== REQUIRED TASK ==
Extract only the first line of the listing and every line after it up to and including the one with "COL = scene.collection". Omit the pictures.
** START OF DATA EXCERPT **
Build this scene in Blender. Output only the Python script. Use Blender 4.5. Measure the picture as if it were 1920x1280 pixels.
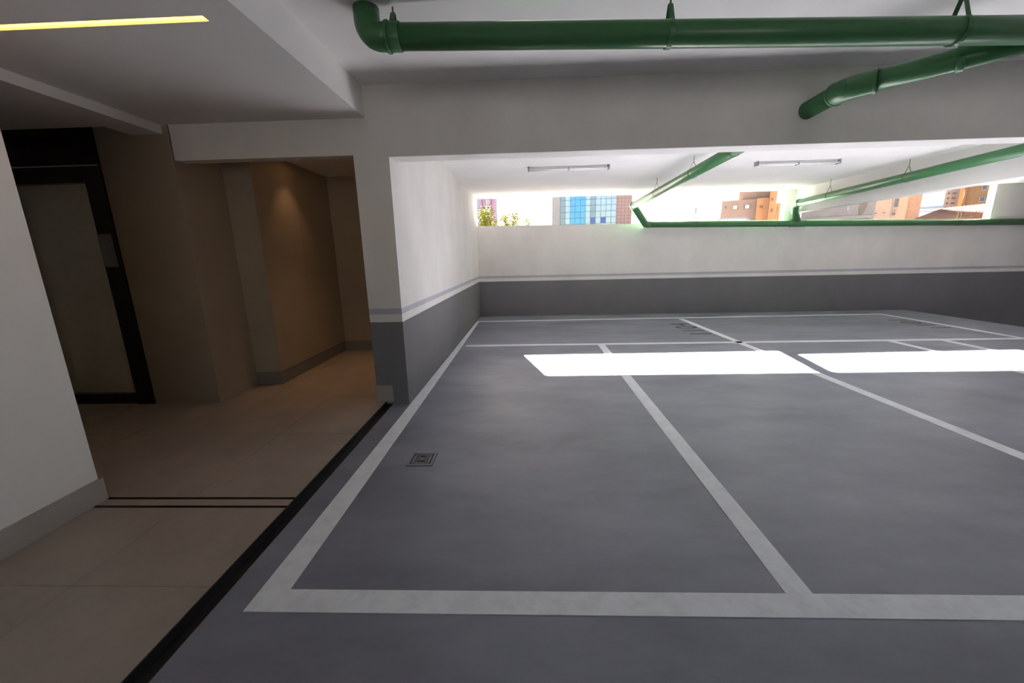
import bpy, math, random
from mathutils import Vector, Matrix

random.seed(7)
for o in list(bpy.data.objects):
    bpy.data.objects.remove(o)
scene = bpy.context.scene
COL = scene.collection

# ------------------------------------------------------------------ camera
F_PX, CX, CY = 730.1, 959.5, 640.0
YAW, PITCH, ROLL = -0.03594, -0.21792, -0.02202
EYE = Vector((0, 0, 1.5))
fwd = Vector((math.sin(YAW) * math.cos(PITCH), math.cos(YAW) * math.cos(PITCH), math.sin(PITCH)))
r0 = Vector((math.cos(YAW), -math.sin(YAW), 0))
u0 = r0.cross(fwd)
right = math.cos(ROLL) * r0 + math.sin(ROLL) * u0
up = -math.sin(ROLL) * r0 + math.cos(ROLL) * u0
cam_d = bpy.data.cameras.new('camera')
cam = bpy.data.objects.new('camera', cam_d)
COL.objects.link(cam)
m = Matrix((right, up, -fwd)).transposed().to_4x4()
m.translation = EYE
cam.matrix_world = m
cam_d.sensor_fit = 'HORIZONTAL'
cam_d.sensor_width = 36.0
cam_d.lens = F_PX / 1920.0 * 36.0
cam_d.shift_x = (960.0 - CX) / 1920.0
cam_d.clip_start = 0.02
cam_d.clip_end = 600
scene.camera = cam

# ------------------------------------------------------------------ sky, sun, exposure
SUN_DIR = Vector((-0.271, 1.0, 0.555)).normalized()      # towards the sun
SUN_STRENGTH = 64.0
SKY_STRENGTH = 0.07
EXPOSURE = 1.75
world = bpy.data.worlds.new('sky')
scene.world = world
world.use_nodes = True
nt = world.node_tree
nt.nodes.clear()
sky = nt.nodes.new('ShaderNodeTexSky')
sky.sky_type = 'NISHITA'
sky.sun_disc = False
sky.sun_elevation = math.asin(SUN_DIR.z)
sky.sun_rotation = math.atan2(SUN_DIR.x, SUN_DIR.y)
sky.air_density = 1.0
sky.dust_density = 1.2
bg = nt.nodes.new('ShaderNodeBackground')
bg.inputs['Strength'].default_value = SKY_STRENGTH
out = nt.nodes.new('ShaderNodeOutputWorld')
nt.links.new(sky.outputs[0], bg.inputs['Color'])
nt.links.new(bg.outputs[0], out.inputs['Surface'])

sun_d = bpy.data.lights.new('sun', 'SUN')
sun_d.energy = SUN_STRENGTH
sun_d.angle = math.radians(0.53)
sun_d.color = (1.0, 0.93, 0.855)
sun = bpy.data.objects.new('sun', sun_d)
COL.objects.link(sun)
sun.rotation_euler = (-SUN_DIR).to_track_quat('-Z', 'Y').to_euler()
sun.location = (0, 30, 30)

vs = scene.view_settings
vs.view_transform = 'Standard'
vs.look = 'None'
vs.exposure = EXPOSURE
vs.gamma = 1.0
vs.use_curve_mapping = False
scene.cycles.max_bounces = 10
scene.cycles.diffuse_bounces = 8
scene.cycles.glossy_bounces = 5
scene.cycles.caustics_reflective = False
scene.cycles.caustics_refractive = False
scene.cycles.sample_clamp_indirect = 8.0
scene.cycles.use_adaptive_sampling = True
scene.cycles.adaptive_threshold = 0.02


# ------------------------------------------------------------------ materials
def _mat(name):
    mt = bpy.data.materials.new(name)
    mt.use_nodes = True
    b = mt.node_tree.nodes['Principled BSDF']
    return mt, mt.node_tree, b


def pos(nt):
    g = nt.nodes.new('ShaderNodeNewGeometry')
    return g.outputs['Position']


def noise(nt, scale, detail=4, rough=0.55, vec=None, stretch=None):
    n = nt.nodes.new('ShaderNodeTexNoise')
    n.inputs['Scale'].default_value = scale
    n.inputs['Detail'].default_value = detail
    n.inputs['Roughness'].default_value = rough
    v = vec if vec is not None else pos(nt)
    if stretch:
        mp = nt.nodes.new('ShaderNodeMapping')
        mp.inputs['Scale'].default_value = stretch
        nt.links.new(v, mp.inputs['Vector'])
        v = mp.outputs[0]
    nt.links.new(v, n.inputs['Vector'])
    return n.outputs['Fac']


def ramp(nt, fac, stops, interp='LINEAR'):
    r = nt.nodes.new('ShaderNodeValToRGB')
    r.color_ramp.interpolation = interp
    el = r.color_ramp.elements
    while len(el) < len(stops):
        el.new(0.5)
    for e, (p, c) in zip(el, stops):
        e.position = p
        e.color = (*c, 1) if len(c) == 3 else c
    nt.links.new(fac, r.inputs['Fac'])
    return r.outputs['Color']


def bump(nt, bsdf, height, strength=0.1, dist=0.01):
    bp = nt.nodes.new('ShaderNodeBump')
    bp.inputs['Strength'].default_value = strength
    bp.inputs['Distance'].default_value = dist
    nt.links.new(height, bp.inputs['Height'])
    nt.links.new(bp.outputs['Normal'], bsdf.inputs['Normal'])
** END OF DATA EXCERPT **
== EXERCISE ANSWER ==
Build this scene in Blender. Output only the Python script. Use Blender 4.5. Measure the picture as if it were 1920x1280 pixels.
import bpy, math, random
from mathutils import Vector, Matrix

random.seed(7)
for o in list(bpy.data.objects):
    bpy.data.objects.remove(o)
scene = bpy.context.scene
COL = scene.collection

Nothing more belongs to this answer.